Plan for seasonal views

Most of us spend more time indoors in winter, especially in the dining room and kitchen. It’s wise to emphasize seasonal interest in front of windows that you’re likely to be frequenting then— say, in a sunroom or family room. On a cold or gray winter day, it’s uplifting to catch a glimpse of flowering winter honeysuckle (Lonicera fragrantissima, Zones 4–8), witch hazel (Hamamelis spp. and cvs., Zones 3–9), or ‘February Gold’ daffodils (Narcissus ‘February Gold’, Zones 3–9).

 Windows looking out onto a patio or pool that gets heavy summer use would naturally benefit from roses, hydrangeas, and other summer-blooming perennials and annuals. And near windows used year-round—a living room and home office, for example—good choices are broad-leaved evergreens and conifers with foliage and form that remain attractive in all seasons.

Plant for privacy when it counts

Privacy view: A hedge to block out the street can also create the perfect place for a seating area.
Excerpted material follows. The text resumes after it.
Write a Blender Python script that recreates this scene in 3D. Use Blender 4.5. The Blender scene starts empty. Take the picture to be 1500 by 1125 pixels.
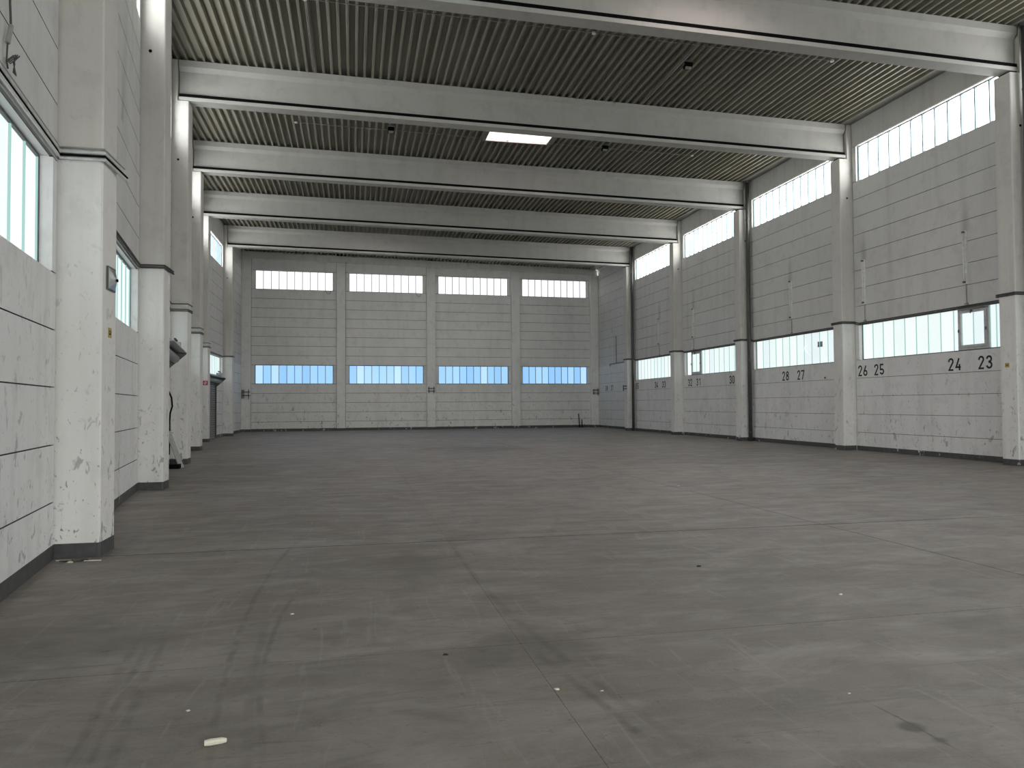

Place shrubs, trees, fencing, or trellises to screen a neighbor’s window or deck from your view. Where space is narrow, tall clumping bamboo (Fargesia spp. and cvs., Zones 5–9) makes a lacy curtain that separates areas. Or plant fastigiate yew (Taxus spp. and cvs., Zones 5–8) and columnar arborvitae (Thuja spp. and cvs., Zones 2–9) as hedges. Where there’s more room for a spreading canopy, incense cedars (Calocedrus spp. and cvs., Zones 5–8) or pines (Pinus spp. and cvs., Zones 3–10) make good screens. I prefer broad-leaved trees such as evergreen magnolia (Magnolia spp. and cvs., Zones 3–9) and eucalyptus (Eucalyptus spp. and cvs., Zones 8–10) because they reflect more light, a valuable quality in the often overcast Pacific Northwest climate.

 To thicken privacy screens, plant evergreen shrubs to fill in between the trunks and in front of the trees. I’m a big fan of Mexican orange blossom, especially the fine-textured ‘Aztec Pearl’ and golden-leaved ‘Sundance’. Using golden-, variegated-, or silver-leaved shrubs adds long-lasting color to the picture.

 With consideration for the ways you look out from your home, you can enjoy your garden from the inside almost as much as you do on the outside.